First, all Jaws fans be fair warned: there is no shark in Ian Shaw and Joseph Nixon’s excellent Broadway play, The Shark Is Broken (Golden Theatre, booking through November 19). The only semblance of the iconic 1975 serial killer and wanton dismemberer of unfortunate swimmers are a few seconds of familiar forbidding music and the sight of that fin scything through Nina Dunn’s watery video design that forms the backdrop to the stage. Then we see that fin blowing up and sinking.
The image of the imploding fin crystallizes the focus of this 90-minute, intermission-less play: the tensions and clash of personalities between the three leads of the movie—Robert Shaw (played by his son Ian Shaw), Richard Dreyfuss (Alex Brightman), and Roy Scheider (Colin Donnell)—as filming is constantly delayed by the malfunctioning model sharks, nicknamed “Bruce” after director Steven Spielberg’s lawyer Bruce Ramer, that the production utilized.
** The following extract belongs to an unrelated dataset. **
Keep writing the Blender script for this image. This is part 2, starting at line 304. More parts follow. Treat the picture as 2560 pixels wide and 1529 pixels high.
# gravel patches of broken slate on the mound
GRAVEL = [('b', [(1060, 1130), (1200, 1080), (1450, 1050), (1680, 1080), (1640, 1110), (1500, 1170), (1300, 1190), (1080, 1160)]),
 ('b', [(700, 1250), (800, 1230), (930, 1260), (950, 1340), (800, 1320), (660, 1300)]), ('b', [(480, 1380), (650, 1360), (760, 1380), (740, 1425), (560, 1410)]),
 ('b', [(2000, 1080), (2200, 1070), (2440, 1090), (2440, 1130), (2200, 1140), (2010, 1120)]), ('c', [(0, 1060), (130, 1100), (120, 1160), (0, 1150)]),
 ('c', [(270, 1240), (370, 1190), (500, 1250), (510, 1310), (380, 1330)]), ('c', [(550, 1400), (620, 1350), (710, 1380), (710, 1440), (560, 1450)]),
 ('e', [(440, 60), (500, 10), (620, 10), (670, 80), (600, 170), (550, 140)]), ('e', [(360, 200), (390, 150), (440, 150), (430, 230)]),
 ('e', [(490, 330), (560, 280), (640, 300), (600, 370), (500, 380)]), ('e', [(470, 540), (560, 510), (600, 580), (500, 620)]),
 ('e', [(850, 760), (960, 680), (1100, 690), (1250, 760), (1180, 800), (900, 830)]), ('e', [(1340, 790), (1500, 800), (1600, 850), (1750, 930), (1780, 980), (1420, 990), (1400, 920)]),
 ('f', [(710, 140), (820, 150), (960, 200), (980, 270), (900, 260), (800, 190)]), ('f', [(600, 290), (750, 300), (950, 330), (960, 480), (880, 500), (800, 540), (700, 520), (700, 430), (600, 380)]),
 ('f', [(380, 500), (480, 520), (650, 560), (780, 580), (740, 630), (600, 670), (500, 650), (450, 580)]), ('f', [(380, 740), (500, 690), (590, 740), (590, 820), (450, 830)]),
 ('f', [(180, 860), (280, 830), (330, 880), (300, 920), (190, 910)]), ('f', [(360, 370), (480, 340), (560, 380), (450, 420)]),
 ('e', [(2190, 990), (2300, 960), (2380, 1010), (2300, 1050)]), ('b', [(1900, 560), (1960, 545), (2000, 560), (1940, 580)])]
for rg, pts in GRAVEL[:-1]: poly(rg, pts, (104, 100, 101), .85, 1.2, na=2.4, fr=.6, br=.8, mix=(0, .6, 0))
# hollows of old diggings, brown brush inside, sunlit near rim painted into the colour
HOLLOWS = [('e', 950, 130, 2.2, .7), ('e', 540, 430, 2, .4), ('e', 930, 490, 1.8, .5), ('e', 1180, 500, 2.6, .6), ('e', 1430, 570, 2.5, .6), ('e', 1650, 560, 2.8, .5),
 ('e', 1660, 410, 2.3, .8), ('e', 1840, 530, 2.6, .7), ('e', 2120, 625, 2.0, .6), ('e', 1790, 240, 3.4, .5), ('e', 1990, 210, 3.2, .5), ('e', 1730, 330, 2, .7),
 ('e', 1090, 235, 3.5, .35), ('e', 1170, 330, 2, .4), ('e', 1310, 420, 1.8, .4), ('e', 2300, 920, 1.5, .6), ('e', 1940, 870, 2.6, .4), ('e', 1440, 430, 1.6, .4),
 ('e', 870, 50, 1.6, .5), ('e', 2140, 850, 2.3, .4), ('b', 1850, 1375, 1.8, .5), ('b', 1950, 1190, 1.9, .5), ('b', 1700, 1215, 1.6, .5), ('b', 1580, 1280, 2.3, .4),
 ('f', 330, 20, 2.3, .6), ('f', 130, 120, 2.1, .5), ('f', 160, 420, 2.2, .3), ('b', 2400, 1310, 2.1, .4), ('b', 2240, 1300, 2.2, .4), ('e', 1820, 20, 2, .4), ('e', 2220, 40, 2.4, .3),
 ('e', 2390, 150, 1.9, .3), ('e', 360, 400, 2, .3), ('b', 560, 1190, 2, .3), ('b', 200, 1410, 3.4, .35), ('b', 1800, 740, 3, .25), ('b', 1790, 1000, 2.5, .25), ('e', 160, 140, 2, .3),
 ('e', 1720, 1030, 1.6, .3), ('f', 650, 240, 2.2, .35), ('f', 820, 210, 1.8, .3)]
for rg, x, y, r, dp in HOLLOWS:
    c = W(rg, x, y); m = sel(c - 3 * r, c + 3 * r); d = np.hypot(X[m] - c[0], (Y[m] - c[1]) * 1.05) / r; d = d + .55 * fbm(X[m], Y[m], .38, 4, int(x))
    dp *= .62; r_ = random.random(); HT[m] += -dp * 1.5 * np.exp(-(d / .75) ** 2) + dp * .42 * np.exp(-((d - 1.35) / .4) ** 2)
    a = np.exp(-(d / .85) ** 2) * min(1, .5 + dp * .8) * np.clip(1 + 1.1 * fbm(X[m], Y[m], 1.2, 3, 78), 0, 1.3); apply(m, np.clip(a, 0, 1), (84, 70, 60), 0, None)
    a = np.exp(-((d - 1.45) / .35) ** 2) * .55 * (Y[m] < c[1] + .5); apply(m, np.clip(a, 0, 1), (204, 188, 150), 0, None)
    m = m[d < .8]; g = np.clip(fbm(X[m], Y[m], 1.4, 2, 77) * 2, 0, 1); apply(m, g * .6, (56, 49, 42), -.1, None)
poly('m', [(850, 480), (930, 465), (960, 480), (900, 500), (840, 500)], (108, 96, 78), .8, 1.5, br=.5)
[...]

Only one “Bruce” reportedly remains intact, and it is housed at the Academy Museum of Motion Pictures in Los Angeles.
The play, directed with a guileful brevity by Guy Masterson, is, in one sense, intensely personal because of Shaw’s writing and performance. He looks so like his father, and the play both shows Shaw Sr. as a very funny, pugnacious, grizzled-way-too-young character actor, and also a bellicose, alcoholic bully, who guzzles booze, holds forth, seethes, and—in quieter moments—reveals the private pains hidden behind his sulfurous exterior.